_AIM OF THE EXERCISE_.
The listing must be reproduced in full, exactly as it stands.

_MATERIAL PROVIDED_.
====

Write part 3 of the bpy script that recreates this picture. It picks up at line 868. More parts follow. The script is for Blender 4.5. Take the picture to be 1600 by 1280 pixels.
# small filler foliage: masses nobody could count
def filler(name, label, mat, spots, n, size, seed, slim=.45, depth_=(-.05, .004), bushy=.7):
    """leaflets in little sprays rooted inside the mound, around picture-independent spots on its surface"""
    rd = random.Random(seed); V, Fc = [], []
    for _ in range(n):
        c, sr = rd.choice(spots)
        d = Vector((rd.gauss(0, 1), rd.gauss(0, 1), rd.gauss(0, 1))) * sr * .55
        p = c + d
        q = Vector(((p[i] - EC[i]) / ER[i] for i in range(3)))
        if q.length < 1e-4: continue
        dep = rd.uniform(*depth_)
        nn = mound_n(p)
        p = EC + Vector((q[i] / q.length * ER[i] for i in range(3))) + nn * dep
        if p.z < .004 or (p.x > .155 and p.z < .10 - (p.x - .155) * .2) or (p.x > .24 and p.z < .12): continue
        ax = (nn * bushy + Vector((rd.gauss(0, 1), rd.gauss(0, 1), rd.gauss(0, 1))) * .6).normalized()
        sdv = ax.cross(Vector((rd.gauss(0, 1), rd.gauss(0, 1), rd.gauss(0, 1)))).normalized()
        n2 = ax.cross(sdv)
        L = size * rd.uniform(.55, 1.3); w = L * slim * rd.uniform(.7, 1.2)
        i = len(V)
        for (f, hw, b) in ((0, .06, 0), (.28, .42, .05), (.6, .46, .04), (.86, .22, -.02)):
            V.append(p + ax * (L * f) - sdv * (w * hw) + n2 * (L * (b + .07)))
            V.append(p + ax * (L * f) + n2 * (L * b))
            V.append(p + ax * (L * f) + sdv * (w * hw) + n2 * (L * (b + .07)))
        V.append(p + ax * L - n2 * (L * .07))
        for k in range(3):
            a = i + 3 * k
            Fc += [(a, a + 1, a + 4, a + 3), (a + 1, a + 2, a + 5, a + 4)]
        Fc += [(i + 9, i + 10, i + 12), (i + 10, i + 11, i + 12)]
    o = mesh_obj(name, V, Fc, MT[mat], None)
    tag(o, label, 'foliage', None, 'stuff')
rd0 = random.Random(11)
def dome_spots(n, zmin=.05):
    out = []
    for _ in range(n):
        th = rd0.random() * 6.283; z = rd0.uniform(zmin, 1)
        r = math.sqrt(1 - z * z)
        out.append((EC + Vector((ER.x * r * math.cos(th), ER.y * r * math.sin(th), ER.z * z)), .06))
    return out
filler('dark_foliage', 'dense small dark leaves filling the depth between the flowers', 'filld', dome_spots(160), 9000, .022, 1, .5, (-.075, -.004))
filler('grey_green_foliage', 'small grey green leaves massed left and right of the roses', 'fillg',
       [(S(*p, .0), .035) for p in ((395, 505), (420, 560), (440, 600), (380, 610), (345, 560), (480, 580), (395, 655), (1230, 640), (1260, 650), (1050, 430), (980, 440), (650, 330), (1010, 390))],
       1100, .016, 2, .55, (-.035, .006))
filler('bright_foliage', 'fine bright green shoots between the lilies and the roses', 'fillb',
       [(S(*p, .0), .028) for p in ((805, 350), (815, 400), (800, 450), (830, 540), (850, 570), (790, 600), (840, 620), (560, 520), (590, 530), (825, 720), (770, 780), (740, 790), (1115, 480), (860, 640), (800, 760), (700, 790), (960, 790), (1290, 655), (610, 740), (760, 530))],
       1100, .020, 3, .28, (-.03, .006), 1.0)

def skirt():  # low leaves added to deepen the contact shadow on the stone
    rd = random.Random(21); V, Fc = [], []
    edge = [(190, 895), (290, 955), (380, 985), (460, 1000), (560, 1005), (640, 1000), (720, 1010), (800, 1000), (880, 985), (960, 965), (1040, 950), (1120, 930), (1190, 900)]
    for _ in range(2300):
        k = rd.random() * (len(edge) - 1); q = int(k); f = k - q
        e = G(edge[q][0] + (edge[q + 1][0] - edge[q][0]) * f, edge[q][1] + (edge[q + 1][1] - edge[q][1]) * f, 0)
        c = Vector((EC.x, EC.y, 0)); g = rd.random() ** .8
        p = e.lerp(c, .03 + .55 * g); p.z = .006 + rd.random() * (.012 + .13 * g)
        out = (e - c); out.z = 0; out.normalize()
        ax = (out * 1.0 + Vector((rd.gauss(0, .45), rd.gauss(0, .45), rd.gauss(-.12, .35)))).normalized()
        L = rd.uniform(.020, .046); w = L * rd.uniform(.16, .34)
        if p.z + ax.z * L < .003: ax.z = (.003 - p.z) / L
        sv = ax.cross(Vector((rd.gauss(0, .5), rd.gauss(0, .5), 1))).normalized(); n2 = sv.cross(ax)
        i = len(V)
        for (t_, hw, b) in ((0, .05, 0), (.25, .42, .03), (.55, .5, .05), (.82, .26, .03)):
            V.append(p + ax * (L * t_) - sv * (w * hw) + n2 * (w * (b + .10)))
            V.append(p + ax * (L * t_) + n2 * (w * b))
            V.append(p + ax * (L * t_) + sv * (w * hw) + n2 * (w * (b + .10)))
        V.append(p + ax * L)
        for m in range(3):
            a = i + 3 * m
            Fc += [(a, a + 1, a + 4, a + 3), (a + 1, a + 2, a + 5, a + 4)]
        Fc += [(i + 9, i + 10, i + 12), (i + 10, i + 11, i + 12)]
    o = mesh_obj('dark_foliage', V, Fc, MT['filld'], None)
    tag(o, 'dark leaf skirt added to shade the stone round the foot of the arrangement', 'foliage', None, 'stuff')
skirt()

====

_SOLUTION_.
Write part 3 of the bpy script that recreates this picture. It picks up at line 868. More parts follow. The script is for Blender 4.5. Take the picture to be 1600 by 1280 pixels.
# small filler foliage: masses nobody could count
def filler(name, label, mat, spots, n, size, seed, slim=.45, depth_=(-.05, .004), bushy=.7):
    """leaflets in little sprays rooted inside the mound, around picture-independent spots on its surface"""
    rd = random.Random(seed); V, Fc = [], []
    for _ in range(n):
        c, sr = rd.choice(spots)
        d = Vector((rd.gauss(0, 1), rd.gauss(0, 1), rd.gauss(0, 1))) * sr * .55
        p = c + d
        q = Vector(((p[i] - EC[i]) / ER[i] for i in range(3)))
        if q.length < 1e-4: continue
        dep = rd.uniform(*depth_)
        nn = mound_n(p)
        p = EC + Vector((q[i] / q.length * ER[i] for i in range(3))) + nn * dep
        if p.z < .004 or (p.x > .155 and p.z < .10 - (p.x - .155) * .2) or (p.x > .24 and p.z < .12): continue
        ax = (nn * bushy + Vector((rd.gauss(0, 1), rd.gauss(0, 1), rd.gauss(0, 1))) * .6).normalized()
        sdv = ax.cross(Vector((rd.gauss(0, 1), rd.gauss(0, 1), rd.gauss(0, 1)))).normalized()
        n2 = ax.cross(sdv)
        L = size * rd.uniform(.55, 1.3); w = L * slim * rd.uniform(.7, 1.2)
        i = len(V)
        for (f, hw, b) in ((0, .06, 0), (.28, .42, .05), (.6, .46, .04), (.86, .22, -.02)):
            V.append(p + ax * (L * f) - sdv * (w * hw) + n2 * (L * (b + .07)))
            V.append(p + ax * (L * f) + n2 * (L * b))
            V.append(p + ax * (L * f) + sdv * (w * hw) + n2 * (L * (b + .07)))
        V.append(p + ax * L - n2 * (L * .07))
        for k in range(3):
            a = i + 3 * k
            Fc += [(a, a + 1, a + 4, a + 3), (a + 1, a + 2, a + 5, a + 4)]
        Fc += [(i + 9, i + 10, i + 12), (i + 10, i + 11, i + 12)]
    o = mesh_obj(name, V, Fc, MT[mat], None)
    tag(o, label, 'foliage', None, 'stuff')
rd0 = random.Random(11)
def dome_spots(n, zmin=.05):
    out = []
    for _ in range(n):
        th = rd0.random() * 6.283; z = rd0.uniform(zmin, 1)
        r = math.sqrt(1 - z * z)
        out.append((EC + Vector((ER.x * r * math.cos(th), ER.y * r * math.sin(th), ER.z * z)), .06))
    return out
filler('dark_foliage', 'dense small dark leaves filling the depth between the flowers', 'filld', dome_spots(160), 9000, .022, 1, .5, (-.075, -.004))
filler('grey_green_foliage', 'small grey green leaves massed left and right of the roses', 'fillg',
       [(S(*p, .0), .035) for p in ((395, 505), (420, 560), (440, 600), (380, 610), (345, 560), (480, 580), (395, 655), (1230, 640), (1260, 650), (1050, 430), (980, 440), (650, 330), (1010, 390))],
       1100, .016, 2, .55, (-.035, .006))
filler('bright_foliage', 'fine bright green shoots between the lilies and the roses', 'fillb',
       [(S(*p, .0), .028) for p in ((805, 350), (815, 400), (800, 450), (830, 540), (850, 570), (790, 600), (840, 620), (560, 520), (590, 530), (825, 720), (770, 780), (740, 790), (1115, 480), (860, 640), (800, 760), (700, 790), (960, 790), (1290, 655), (610, 740), (760, 530))],
       1100, .020, 3, .28, (-.03, .006), 1.0)

def skirt():  # low leaves added to deepen the contact shadow on the stone
    rd = random.Random(21); V, Fc = [], []
    edge = [(190, 895), (290, 955), (380, 985), (460, 1000), (560, 1005), (640, 1000), (720, 1010), (800, 1000), (880, 985), (960, 965), (1040, 950), (1120, 930), (1190, 900)]
    for _ in range(2300):
        k = rd.random() * (len(edge) - 1); q = int(k); f = k - q
        e = G(edge[q][0] + (edge[q + 1][0] - edge[q][0]) * f, edge[q][1] + (edge[q + 1][1] - edge[q][1]) * f, 0)
        c = Vector((EC.x, EC.y, 0)); g = rd.random() ** .8
        p = e.lerp(c, .03 + .55 * g); p.z = .006 + rd.random() * (.012 + .13 * g)
        out = (e - c); out.z = 0; out.normalize()
        ax = (out * 1.0 + Vector((rd.gauss(0, .45), rd.gauss(0, .45), rd.gauss(-.12, .35)))).normalized()
        L = rd.uniform(.020, .046); w = L * rd.uniform(.16, .34)
        if p.z + ax.z * L < .003: ax.z = (.003 - p.z) / L
        sv = ax.cross(Vector((rd.gauss(0, .5), rd.gauss(0, .5), 1))).normalized(); n2 = sv.cross(ax)
        i = len(V)
        for (t_, hw, b) in ((0, .05, 0), (.25, .42, .03), (.55, .5, .05), (.82, .26, .03)):
            V.append(p + ax * (L * t_) - sv * (w * hw) + n2 * (w * (b + .10)))
            V.append(p + ax * (L * t_) + n2 * (w * b))
            V.append(p + ax * (L * t_) + sv * (w * hw) + n2 * (w * (b + .10)))
        V.append(p + ax * L)
        for m in range(3):
            a = i + 3 * m
            Fc += [(a, a + 1, a + 4, a + 3), (a + 1, a + 2, a + 5, a + 4)]
        Fc += [(i + 9, i + 10, i + 12), (i + 10, i + 11, i + 12)]
    o = mesh_obj('dark_foliage', V, Fc, MT['filld'], None)
    tag(o, 'dark leaf skirt added to shade the stone round the foot of the arrangement', 'foliage', None, 'stuff')
skirt()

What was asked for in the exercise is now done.